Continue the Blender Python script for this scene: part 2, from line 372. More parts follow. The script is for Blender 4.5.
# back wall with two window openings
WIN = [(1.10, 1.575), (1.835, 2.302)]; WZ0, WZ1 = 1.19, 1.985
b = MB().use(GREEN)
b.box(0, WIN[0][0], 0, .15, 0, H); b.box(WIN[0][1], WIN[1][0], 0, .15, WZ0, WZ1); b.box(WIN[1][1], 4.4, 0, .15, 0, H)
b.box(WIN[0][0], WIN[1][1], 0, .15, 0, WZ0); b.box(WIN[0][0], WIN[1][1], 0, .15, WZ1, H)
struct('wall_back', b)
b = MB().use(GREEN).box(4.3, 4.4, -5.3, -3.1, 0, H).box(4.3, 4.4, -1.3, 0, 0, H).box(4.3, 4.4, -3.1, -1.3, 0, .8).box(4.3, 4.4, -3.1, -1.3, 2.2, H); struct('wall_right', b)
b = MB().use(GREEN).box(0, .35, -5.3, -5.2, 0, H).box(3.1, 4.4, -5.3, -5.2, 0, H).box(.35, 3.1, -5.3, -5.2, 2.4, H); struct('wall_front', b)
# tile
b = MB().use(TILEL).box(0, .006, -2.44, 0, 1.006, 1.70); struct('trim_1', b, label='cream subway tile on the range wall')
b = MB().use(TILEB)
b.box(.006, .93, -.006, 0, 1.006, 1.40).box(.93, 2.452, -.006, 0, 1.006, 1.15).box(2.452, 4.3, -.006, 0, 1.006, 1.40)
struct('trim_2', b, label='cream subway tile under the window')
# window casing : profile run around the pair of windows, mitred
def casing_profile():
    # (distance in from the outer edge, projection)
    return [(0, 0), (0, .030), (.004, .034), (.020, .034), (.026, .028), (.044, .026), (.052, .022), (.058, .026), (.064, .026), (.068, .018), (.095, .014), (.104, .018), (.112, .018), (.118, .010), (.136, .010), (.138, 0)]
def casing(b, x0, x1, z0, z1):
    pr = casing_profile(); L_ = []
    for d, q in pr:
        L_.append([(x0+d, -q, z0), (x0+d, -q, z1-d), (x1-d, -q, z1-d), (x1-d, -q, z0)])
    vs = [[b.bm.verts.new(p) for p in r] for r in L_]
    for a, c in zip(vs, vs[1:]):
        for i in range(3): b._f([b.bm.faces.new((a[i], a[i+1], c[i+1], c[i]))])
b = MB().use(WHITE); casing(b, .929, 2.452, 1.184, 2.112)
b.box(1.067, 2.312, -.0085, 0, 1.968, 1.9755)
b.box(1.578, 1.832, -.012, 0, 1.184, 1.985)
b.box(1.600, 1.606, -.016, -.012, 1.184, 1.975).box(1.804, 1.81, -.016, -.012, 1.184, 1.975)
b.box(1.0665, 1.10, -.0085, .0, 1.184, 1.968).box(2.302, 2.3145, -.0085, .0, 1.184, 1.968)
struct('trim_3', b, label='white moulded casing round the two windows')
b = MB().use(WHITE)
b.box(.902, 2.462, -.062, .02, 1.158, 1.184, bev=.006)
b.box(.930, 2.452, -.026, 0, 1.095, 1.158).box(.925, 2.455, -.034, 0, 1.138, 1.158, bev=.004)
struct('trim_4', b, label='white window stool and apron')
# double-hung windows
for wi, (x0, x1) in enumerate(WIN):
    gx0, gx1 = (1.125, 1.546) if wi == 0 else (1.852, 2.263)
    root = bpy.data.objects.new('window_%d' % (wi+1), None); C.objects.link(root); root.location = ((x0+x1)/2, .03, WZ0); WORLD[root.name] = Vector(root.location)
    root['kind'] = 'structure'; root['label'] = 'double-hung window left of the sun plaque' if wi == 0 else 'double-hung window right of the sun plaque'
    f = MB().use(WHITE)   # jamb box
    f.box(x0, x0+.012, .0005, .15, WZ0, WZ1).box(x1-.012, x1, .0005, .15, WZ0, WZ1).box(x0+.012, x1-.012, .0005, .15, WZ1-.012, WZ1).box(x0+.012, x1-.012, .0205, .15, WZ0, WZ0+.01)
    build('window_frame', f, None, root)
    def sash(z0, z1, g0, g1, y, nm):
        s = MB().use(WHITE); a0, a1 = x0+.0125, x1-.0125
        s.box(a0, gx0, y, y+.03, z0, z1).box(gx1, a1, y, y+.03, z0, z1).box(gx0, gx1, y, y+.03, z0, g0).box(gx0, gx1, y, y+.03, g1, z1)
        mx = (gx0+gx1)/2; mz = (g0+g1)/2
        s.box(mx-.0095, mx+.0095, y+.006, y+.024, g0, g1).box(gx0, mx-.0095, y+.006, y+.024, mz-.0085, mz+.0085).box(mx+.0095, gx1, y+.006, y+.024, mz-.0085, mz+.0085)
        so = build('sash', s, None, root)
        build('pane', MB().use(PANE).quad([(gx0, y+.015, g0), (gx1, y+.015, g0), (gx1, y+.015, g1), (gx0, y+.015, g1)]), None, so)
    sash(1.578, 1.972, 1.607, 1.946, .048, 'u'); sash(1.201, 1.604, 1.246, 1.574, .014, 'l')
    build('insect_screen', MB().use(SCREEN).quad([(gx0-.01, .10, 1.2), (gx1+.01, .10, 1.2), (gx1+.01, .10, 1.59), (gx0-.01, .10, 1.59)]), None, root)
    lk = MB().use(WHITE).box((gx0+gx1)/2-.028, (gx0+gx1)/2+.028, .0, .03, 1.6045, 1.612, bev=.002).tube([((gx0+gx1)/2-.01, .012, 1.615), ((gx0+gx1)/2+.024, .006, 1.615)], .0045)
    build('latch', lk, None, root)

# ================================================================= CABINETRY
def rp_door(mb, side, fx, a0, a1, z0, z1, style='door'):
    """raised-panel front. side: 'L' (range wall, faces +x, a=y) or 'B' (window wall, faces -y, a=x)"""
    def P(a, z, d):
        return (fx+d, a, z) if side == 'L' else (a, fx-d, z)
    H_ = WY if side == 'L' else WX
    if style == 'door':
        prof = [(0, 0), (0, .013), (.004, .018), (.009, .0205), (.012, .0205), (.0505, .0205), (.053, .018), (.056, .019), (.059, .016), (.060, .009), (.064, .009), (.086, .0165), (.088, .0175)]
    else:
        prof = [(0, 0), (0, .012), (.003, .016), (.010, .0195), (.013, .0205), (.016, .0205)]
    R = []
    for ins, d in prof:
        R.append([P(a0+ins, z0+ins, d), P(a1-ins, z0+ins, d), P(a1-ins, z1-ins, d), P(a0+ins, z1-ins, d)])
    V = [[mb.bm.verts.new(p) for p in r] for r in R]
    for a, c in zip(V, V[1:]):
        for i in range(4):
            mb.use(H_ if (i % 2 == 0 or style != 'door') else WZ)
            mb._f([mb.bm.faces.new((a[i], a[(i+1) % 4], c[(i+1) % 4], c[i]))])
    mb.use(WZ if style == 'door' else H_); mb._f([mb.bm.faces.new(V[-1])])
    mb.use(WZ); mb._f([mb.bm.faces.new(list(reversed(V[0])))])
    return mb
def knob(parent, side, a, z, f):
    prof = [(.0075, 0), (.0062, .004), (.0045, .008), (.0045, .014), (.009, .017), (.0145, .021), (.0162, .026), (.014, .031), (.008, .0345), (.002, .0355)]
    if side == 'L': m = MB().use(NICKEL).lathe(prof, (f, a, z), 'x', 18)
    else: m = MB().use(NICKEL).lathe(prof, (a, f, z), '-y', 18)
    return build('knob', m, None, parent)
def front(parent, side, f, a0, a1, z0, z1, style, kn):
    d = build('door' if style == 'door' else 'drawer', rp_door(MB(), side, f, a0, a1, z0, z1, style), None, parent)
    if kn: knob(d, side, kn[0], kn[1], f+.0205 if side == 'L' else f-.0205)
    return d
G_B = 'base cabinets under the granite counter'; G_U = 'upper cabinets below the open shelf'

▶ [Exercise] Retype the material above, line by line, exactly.

▶ [Completed task]
Continue the Blender Python script for this scene: part 2, from line 372. More parts follow. The script is for Blender 4.5.
# back wall with two window openings
WIN = [(1.10, 1.575), (1.835, 2.302)]; WZ0, WZ1 = 1.19, 1.985
b = MB().use(GREEN)
b.box(0, WIN[0][0], 0, .15, 0, H); b.box(WIN[0][1], WIN[1][0], 0, .15, WZ0, WZ1); b.box(WIN[1][1], 4.4, 0, .15, 0, H)
b.box(WIN[0][0], WIN[1][1], 0, .15, 0, WZ0); b.box(WIN[0][0], WIN[1][1], 0, .15, WZ1, H)
struct('wall_back', b)
b = MB().use(GREEN).box(4.3, 4.4, -5.3, -3.1, 0, H).box(4.3, 4.4, -1.3, 0, 0, H).box(4.3, 4.4, -3.1, -1.3, 0, .8).box(4.3, 4.4, -3.1, -1.3, 2.2, H); struct('wall_right', b)
b = MB().use(GREEN).box(0, .35, -5.3, -5.2, 0, H).box(3.1, 4.4, -5.3, -5.2, 0, H).box(.35, 3.1, -5.3, -5.2, 2.4, H); struct('wall_front', b)
# tile
b = MB().use(TILEL).box(0, .006, -2.44, 0, 1.006, 1.70); struct('trim_1', b, label='cream subway tile on the range wall')
b = MB().use(TILEB)
b.box(.006, .93, -.006, 0, 1.006, 1.40).box(.93, 2.452, -.006, 0, 1.006, 1.15).box(2.452, 4.3, -.006, 0, 1.006, 1.40)
struct('trim_2', b, label='cream subway tile under the window')
# window casing : profile run around the pair of windows, mitred
def casing_profile():
    # (distance in from the outer edge, projection)
    return [(0, 0), (0, .030), (.004, .034), (.020, .034), (.026, .028), (.044, .026), (.052, .022), (.058, .026), (.064, .026), (.068, .018), (.095, .014), (.104, .018), (.112, .018), (.118, .010), (.136, .010), (.138, 0)]
def casing(b, x0, x1, z0, z1):
    pr = casing_profile(); L_ = []
    for d, q in pr:
        L_.append([(x0+d, -q, z0), (x0+d, -q, z1-d), (x1-d, -q, z1-d), (x1-d, -q, z0)])
    vs = [[b.bm.verts.new(p) for p in r] for r in L_]
    for a, c in zip(vs, vs[1:]):
        for i in range(3): b._f([b.bm.faces.new((a[i], a[i+1], c[i+1], c[i]))])
b = MB().use(WHITE); casing(b, .929, 2.452, 1.184, 2.112)
b.box(1.067, 2.312, -.0085, 0, 1.968, 1.9755)
b.box(1.578, 1.832, -.012, 0, 1.184, 1.985)
b.box(1.600, 1.606, -.016, -.012, 1.184, 1.975).box(1.804, 1.81, -.016, -.012, 1.184, 1.975)
b.box(1.0665, 1.10, -.0085, .0, 1.184, 1.968).box(2.302, 2.3145, -.0085, .0, 1.184, 1.968)
struct('trim_3', b, label='white moulded casing round the two windows')
b = MB().use(WHITE)
b.box(.902, 2.462, -.062, .02, 1.158, 1.184, bev=.006)
b.box(.930, 2.452, -.026, 0, 1.095, 1.158).box(.925, 2.455, -.034, 0, 1.138, 1.158, bev=.004)
struct('trim_4', b, label='white window stool and apron')
# double-hung windows
for wi, (x0, x1) in enumerate(WIN):
    gx0, gx1 = (1.125, 1.546) if wi == 0 else (1.852, 2.263)
    root = bpy.data.objects.new('window_%d' % (wi+1), None); C.objects.link(root); root.location = ((x0+x1)/2, .03, WZ0); WORLD[root.name] = Vector(root.location)
    root['kind'] = 'structure'; root['label'] = 'double-hung window left of the sun plaque' if wi == 0 else 'double-hung window right of the sun plaque'
    f = MB().use(WHITE)   # jamb box
    f.box(x0, x0+.012, .0005, .15, WZ0, WZ1).box(x1-.012, x1, .0005, .15, WZ0, WZ1).box(x0+.012, x1-.012, .0005, .15, WZ1-.012, WZ1).box(x0+.012, x1-.012, .0205, .15, WZ0, WZ0+.01)
    build('window_frame', f, None, root)
    def sash(z0, z1, g0, g1, y, nm):
        s = MB().use(WHITE); a0, a1 = x0+.0125, x1-.0125
        s.box(a0, gx0, y, y+.03, z0, z1).box(gx1, a1, y, y+.03, z0, z1).box(gx0, gx1, y, y+.03, z0, g0).box(gx0, gx1, y, y+.03, g1, z1)
        mx = (gx0+gx1)/2; mz = (g0+g1)/2
        s.box(mx-.0095, mx+.0095, y+.006, y+.024, g0, g1).box(gx0, mx-.0095, y+.006, y+.024, mz-.0085, mz+.0085).box(mx+.0095, gx1, y+.006, y+.024, mz-.0085, mz+.0085)
        so = build('sash', s, None, root)
        build('pane', MB().use(PANE).quad([(gx0, y+.015, g0), (gx1, y+.015, g0), (gx1, y+.015, g1), (gx0, y+.015, g1)]), None, so)
    sash(1.578, 1.972, 1.607, 1.946, .048, 'u'); sash(1.201, 1.604, 1.246, 1.574, .014, 'l')
    build('insect_screen', MB().use(SCREEN).quad([(gx0-.01, .10, 1.2), (gx1+.01, .10, 1.2), (gx1+.01, .10, 1.59), (gx0-.01, .10, 1.59)]), None, root)
    lk = MB().use(WHITE).box((gx0+gx1)/2-.028, (gx0+gx1)/2+.028, .0, .03, 1.6045, 1.612, bev=.002).tube([((gx0+gx1)/2-.01, .012, 1.615), ((gx0+gx1)/2+.024, .006, 1.615)], .0045)
    build('latch', lk, None, root)

# ================================================================= CABINETRY
def rp_door(mb, side, fx, a0, a1, z0, z1, style='door'):
    """raised-panel front. side: 'L' (range wall, faces +x, a=y) or 'B' (window wall, faces -y, a=x)"""
    def P(a, z, d):
        return (fx+d, a, z) if side == 'L' else (a, fx-d, z)
    H_ = WY if side == 'L' else WX
    if style == 'door':
        prof = [(0, 0), (0, .013), (.004, .018), (.009, .0205), (.012, .0205), (.0505, .0205), (.053, .018), (.056, .019), (.059, .016), (.060, .009), (.064, .009), (.086, .0165), (.088, .0175)]
    else:
        prof = [(0, 0), (0, .012), (.003, .016), (.010, .0195), (.013, .0205), (.016, .0205)]
    R = []
    for ins, d in prof:
        R.append([P(a0+ins, z0+ins, d), P(a1-ins, z0+ins, d), P(a1-ins, z1-ins, d), P(a0+ins, z1-ins, d)])
    V = [[mb.bm.verts.new(p) for p in r] for r in R]
    for a, c in zip(V, V[1:]):
        for i in range(4):
            mb.use(H_ if (i % 2 == 0 or style != 'door') else WZ)
            mb._f([mb.bm.faces.new((a[i], a[(i+1) % 4], c[(i+1) % 4], c[i]))])
    mb.use(WZ if style == 'door' else H_); mb._f([mb.bm.faces.new(V[-1])])
    mb.use(WZ); mb._f([mb.bm.faces.new(list(reversed(V[0])))])
    return mb
def knob(parent, side, a, z, f):
    prof = [(.0075, 0), (.0062, .004), (.0045, .008), (.0045, .014), (.009, .017), (.0145, .021), (.0162, .026), (.014, .031), (.008, .0345), (.002, .0355)]
    if side == 'L': m = MB().use(NICKEL).lathe(prof, (f, a, z), 'x', 18)
    else: m = MB().use(NICKEL).lathe(prof, (a, f, z), '-y', 18)
    return build('knob', m, None, parent)
def front(parent, side, f, a0, a1, z0, z1, style, kn):
    d = build('door' if style == 'door' else 'drawer', rp_door(MB(), side, f, a0, a1, z0, z1, style), None, parent)
    if kn: knob(d, side, kn[0], kn[1], f+.0205 if side == 'L' else f-.0205)
    return d
G_B = 'base cabinets under the granite counter'; G_U = 'upper cabinets below the open shelf'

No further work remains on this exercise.